TheShadeRoom.com, a celebrity-gossip site, shared the image with its 14.5 million followers on Instagram, and soon he was hearing from reporters at his local ABC affiliate, the Washington Post, and the New York Times among other media outlets. Fathers from around the world sent photos and reached out, as have celebrities such as Jessica Alba, who also gave the family free diapers from her baby products line, Honest Company.

“It’s been 2½ months now, and a lot has happened,” said Palmer, a 2004 graduate of Bartram Motivation High School who relocated to Florida four years ago.

The 32-year-old father of three has decided to start a #squatforchange movement that he hopes will help raise awareness about the need for potty-room parity.

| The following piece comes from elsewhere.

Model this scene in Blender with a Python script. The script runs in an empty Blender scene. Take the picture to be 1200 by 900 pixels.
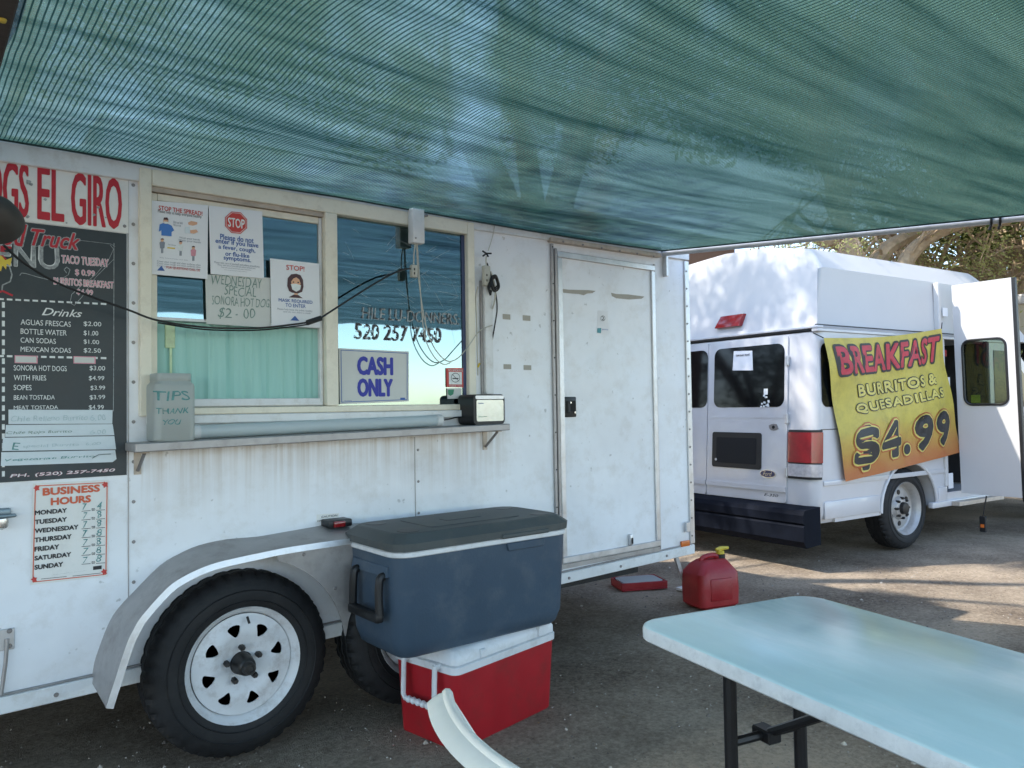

I wish him luck with that. This may not be a huge issue, but it really is a matter of equity. It’s right up there with the need for women to have private spaces to nurse their babies that aren’t also public restrooms. Mothers have rightfully clamored for years about needing certain things so they can best care for their offspring. But fathers have needs, too.

Most public men’s rooms don’t have diaper-changing tables, and that’s an oversight that needs to be addressed. Several years ago, the actor Ashton Kutcher helped start a conversation about this when he complained about it on Facebook, writing, “There are NEVER diaper changing stations in mens public restrooms.”

“Never” is a stretch. Some public men’s restrooms such as those at service plazas along the Pennsylvania Turnpike have them. And in 2016, City Councilwoman Cindy Bass successfully sponsored legislation to make city-owned facilities more family-friendly by adding diaper changing stations in both men’s and women’s restrooms.

“We have not caught up to our changing family dynamics,” pointed out Joel Austin, founder of Daddy University Inc., the Philadelphia-based company that teaches parenting skills to men.

In 2016, President Barack Obama signed legislation to address the problem, but it doesn’t go nearly far enough, because it only applies to federal buildings.

“The assumption is that men don’t parent,” said Jeffrey Levin, a fathers' rights attorney based in Chicago. “There are many single dads raising children, and they don’t have the same resources that mothers do.”

Businesses such as the restaurant where the Palmers were dining when the photo was taken could easily remedy this situation, but haven’t and won’t without prodding. It will have to be mandated on a state-by-state basis.

Until then, dads had better be prepared to do like Palmer and take a man squat.